Paid content takes many forms including metered paywall, subscription, micropayment, and pay-per-article models. The New York Times is one of the biggest names to hop on the paid trend, saying in January that it’s a “subscription-first business” and no longer chasing the scale and low-margin advertising that ad tech craves.

Despite the enthusiasm, paid models have failed in the past. Readability, a micropayment platform that let users donate money to publishers on a per-article basis, shut down in 2012 after publishers never collected funds. News Corp’s subscription newspaper for iPad was killed after less than two years in market, while The Sun saw readership double after removing its paywall.

Paid content doesn’t just encourage people onto other websites; it has a dangerous side effect on inbound search traffic. For example, The Wall Street Journal recently stopped letting Google visitors bypass its paywall on a “First Click Free” basis. Within months, its search referrals plunged 44%.

Beyond showing the unintended consequences of restricting content, referrals from search engines also prove decreasing publisher loyalty. This is a growing trend for younger audiences which tend to be less loyal to any specific news organization.

Readers that don’t rely on a single publication for all their news likely won’t pay for content, especially on a subscription basis. This is even truer for publications that cover general news—it’s becoming more common to see near-identical articles published by different outlets due to pinched resources and shrinking newsrooms. That’s why the few publishers that succeed with paid models are offering exclusive content that can’t be found elsewhere, like The Information’s technology coverage.

With both general and specific beats, publishers always run the risk of lazy competitors lifting the story from gated content to gain traffic and ad revenue from people locked out by a paywall.

On top of these issues, most publishers still show advertisements to paying customers. Crappy ads already hurt user experience, but paying to see bad advertisements adds insult to injury.

Publisher-owned ad tech is the solution

Advertising is the problem and the solution for news organizations.

Jess Greenwood of R/GA perfectly described why paid models fail when she said, “Given the choice between doing the right thing and doing the free thing, consumers will do the free thing.”

It’s even better if the “free thing” comes with tolerable user experience. HubSpot research shows that 68% of ad block users are willing to see ads if they aren’t annoying, but only 9% of users would pay for content they enjoy.

Creating a better advertising experience that benefits users and news organizations is easy, but it means walking away from open exchanges and owning ad tech.

It’s not too late for publishers to make the switch and see results.
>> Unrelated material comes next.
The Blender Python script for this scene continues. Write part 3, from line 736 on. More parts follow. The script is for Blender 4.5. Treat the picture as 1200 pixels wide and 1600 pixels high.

Vox focuses on custom ads, and one of its formats has 11 times more interactions than industry expectations. Purch developed its own server-side header bidding technology and reduced latency by half a second. The Outline only sells custom native ads and has click-through rates 25 times above industry standards.

Publishers could also opt to leave open exchanges and move to programmatic direct, which connects advertisers and publishers through automation. Instead of questionable, bad ads appearing on websites, publishers control their own rates, approve advertisements, and develop relationships with advertisers. NPR, Forbes, and Scripps Networks Interactive all offer this to advertisers.

Regardless of the model, ad tech controlled by publishers supports profitable margins and solid user experience. Open exchanges and paid models will never meet these goals.

Free content is the best content

News organizations that try to implement subscription models face an uphill battle, even if they’re selling the highest-quality, most exclusive content in the world.

It’s time for publishers to be rewarded for valuable audiences and quality content. Bringing ad tech in house achieves that while supporting profitable, free journalism that’s accessible to everyone.